AIM OF THE TASK: Copy every line, leaving nothing out and adding nothing.

SOURCE DATA:
* * * * * * *
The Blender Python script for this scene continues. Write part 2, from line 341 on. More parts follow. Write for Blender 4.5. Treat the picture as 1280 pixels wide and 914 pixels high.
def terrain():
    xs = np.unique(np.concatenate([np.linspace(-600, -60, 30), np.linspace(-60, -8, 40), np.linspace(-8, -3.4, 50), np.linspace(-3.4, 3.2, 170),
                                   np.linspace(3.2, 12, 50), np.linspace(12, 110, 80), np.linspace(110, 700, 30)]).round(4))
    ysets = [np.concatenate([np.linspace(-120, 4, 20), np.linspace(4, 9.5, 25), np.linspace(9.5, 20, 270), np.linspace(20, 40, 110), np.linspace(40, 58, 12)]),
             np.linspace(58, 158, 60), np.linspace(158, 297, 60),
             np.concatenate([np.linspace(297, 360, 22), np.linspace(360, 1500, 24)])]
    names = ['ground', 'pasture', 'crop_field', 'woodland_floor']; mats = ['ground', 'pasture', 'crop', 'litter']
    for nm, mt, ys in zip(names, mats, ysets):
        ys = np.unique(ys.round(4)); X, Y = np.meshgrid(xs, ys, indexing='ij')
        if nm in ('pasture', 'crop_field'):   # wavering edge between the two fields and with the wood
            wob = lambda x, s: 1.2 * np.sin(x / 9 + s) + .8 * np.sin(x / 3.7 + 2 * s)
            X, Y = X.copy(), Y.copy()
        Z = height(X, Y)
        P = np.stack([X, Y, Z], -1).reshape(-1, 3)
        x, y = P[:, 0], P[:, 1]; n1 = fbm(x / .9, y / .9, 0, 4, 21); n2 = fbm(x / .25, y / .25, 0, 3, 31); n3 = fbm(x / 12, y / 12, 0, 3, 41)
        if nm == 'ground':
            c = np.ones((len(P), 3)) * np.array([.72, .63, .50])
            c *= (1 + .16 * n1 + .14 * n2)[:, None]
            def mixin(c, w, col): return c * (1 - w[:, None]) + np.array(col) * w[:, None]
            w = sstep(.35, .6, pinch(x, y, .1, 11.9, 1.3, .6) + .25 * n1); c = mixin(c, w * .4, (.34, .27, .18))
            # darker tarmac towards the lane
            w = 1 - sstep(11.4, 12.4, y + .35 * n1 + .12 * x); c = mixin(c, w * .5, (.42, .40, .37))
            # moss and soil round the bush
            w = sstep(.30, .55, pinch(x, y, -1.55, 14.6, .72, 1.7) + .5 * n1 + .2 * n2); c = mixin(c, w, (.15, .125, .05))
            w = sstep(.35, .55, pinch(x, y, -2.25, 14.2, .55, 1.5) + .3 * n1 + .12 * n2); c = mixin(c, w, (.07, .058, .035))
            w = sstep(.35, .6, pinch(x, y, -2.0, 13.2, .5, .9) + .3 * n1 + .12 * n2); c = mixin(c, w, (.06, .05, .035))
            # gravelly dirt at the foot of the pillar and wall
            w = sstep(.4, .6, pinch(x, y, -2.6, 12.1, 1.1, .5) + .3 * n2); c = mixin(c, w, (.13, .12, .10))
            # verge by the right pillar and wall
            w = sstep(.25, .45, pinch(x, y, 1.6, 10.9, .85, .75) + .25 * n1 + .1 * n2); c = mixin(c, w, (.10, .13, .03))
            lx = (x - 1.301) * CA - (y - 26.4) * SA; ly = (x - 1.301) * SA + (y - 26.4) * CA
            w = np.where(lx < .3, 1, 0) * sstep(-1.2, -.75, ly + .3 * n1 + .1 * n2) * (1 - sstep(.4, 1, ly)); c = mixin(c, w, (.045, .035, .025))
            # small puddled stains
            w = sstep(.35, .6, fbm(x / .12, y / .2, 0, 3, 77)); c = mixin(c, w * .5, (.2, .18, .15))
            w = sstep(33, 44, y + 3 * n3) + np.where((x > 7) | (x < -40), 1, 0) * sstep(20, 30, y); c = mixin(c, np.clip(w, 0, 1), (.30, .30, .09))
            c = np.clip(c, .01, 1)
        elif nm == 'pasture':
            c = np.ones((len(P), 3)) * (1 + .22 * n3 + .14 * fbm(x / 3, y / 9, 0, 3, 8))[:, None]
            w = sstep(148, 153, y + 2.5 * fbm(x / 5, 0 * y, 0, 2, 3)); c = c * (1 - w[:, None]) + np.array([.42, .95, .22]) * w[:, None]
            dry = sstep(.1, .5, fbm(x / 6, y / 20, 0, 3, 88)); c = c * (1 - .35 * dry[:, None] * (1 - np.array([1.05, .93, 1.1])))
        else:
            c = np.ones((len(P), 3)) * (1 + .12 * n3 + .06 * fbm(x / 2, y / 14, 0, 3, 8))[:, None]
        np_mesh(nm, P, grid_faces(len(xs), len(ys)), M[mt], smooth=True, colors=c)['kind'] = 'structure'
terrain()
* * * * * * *
THE COMPLETED TASK:
The Blender Python script for this scene continues. Write part 2, from line 341 on. More parts follow. Write for Blender 4.5. Treat the picture as 1280 pixels wide and 914 pixels high.
def terrain():
    xs = np.unique(np.concatenate([np.linspace(-600, -60, 30), np.linspace(-60, -8, 40), np.linspace(-8, -3.4, 50), np.linspace(-3.4, 3.2, 170),
                                   np.linspace(3.2, 12, 50), np.linspace(12, 110, 80), np.linspace(110, 700, 30)]).round(4))
    ysets = [np.concatenate([np.linspace(-120, 4, 20), np.linspace(4, 9.5, 25), np.linspace(9.5, 20, 270), np.linspace(20, 40, 110), np.linspace(40, 58, 12)]),
             np.linspace(58, 158, 60), np.linspace(158, 297, 60),
             np.concatenate([np.linspace(297, 360, 22), np.linspace(360, 1500, 24)])]
    names = ['ground', 'pasture', 'crop_field', 'woodland_floor']; mats = ['ground', 'pasture', 'crop', 'litter']
    for nm, mt, ys in zip(names, mats, ysets):
        ys = np.unique(ys.round(4)); X, Y = np.meshgrid(xs, ys, indexing='ij')
        if nm in ('pasture', 'crop_field'):   # wavering edge between the two fields and with the wood
            wob = lambda x, s: 1.2 * np.sin(x / 9 + s) + .8 * np.sin(x / 3.7 + 2 * s)
            X, Y = X.copy(), Y.copy()
        Z = height(X, Y)
        P = np.stack([X, Y, Z], -1).reshape(-1, 3)
        x, y = P[:, 0], P[:, 1]; n1 = fbm(x / .9, y / .9, 0, 4, 21); n2 = fbm(x / .25, y / .25, 0, 3, 31); n3 = fbm(x / 12, y / 12, 0, 3, 41)
        if nm == 'ground':
            c = np.ones((len(P), 3)) * np.array([.72, .63, .50])
            c *= (1 + .16 * n1 + .14 * n2)[:, None]
            def mixin(c, w, col): return c * (1 - w[:, None]) + np.array(col) * w[:, None]
            w = sstep(.35, .6, pinch(x, y, .1, 11.9, 1.3, .6) + .25 * n1); c = mixin(c, w * .4, (.34, .27, .18))
            # darker tarmac towards the lane
            w = 1 - sstep(11.4, 12.4, y + .35 * n1 + .12 * x); c = mixin(c, w * .5, (.42, .40, .37))
            # moss and soil round the bush
            w = sstep(.30, .55, pinch(x, y, -1.55, 14.6, .72, 1.7) + .5 * n1 + .2 * n2); c = mixin(c, w, (.15, .125, .05))
            w = sstep(.35, .55, pinch(x, y, -2.25, 14.2, .55, 1.5) + .3 * n1 + .12 * n2); c = mixin(c, w, (.07, .058, .035))
            w = sstep(.35, .6, pinch(x, y, -2.0, 13.2, .5, .9) + .3 * n1 + .12 * n2); c = mixin(c, w, (.06, .05, .035))
            # gravelly dirt at the foot of the pillar and wall
            w = sstep(.4, .6, pinch(x, y, -2.6, 12.1, 1.1, .5) + .3 * n2); c = mixin(c, w, (.13, .12, .10))
            # verge by the right pillar and wall
            w = sstep(.25, .45, pinch(x, y, 1.6, 10.9, .85, .75) + .25 * n1 + .1 * n2); c = mixin(c, w, (.10, .13, .03))
            lx = (x - 1.301) * CA - (y - 26.4) * SA; ly = (x - 1.301) * SA + (y - 26.4) * CA
            w = np.where(lx < .3, 1, 0) * sstep(-1.2, -.75, ly + .3 * n1 + .1 * n2) * (1 - sstep(.4, 1, ly)); c = mixin(c, w, (.045, .035, .025))
            # small puddled stains
            w = sstep(.35, .6, fbm(x / .12, y / .2, 0, 3, 77)); c = mixin(c, w * .5, (.2, .18, .15))
            w = sstep(33, 44, y + 3 * n3) + np.where((x > 7) | (x < -40), 1, 0) * sstep(20, 30, y); c = mixin(c, np.clip(w, 0, 1), (.30, .30, .09))
            c = np.clip(c, .01, 1)
        elif nm == 'pasture':
            c = np.ones((len(P), 3)) * (1 + .22 * n3 + .14 * fbm(x / 3, y / 9, 0, 3, 8))[:, None]
            w = sstep(148, 153, y + 2.5 * fbm(x / 5, 0 * y, 0, 2, 3)); c = c * (1 - w[:, None]) + np.array([.42, .95, .22]) * w[:, None]
            dry = sstep(.1, .5, fbm(x / 6, y / 20, 0, 3, 88)); c = c * (1 - .35 * dry[:, None] * (1 - np.array([1.05, .93, 1.1])))
        else:
            c = np.ones((len(P), 3)) * (1 + .12 * n3 + .06 * fbm(x / 2, y / 14, 0, 3, 8))[:, None]
        np_mesh(nm, P, grid_faces(len(xs), len(ys)), M[mt], smooth=True, colors=c)['kind'] = 'structure'
terrain()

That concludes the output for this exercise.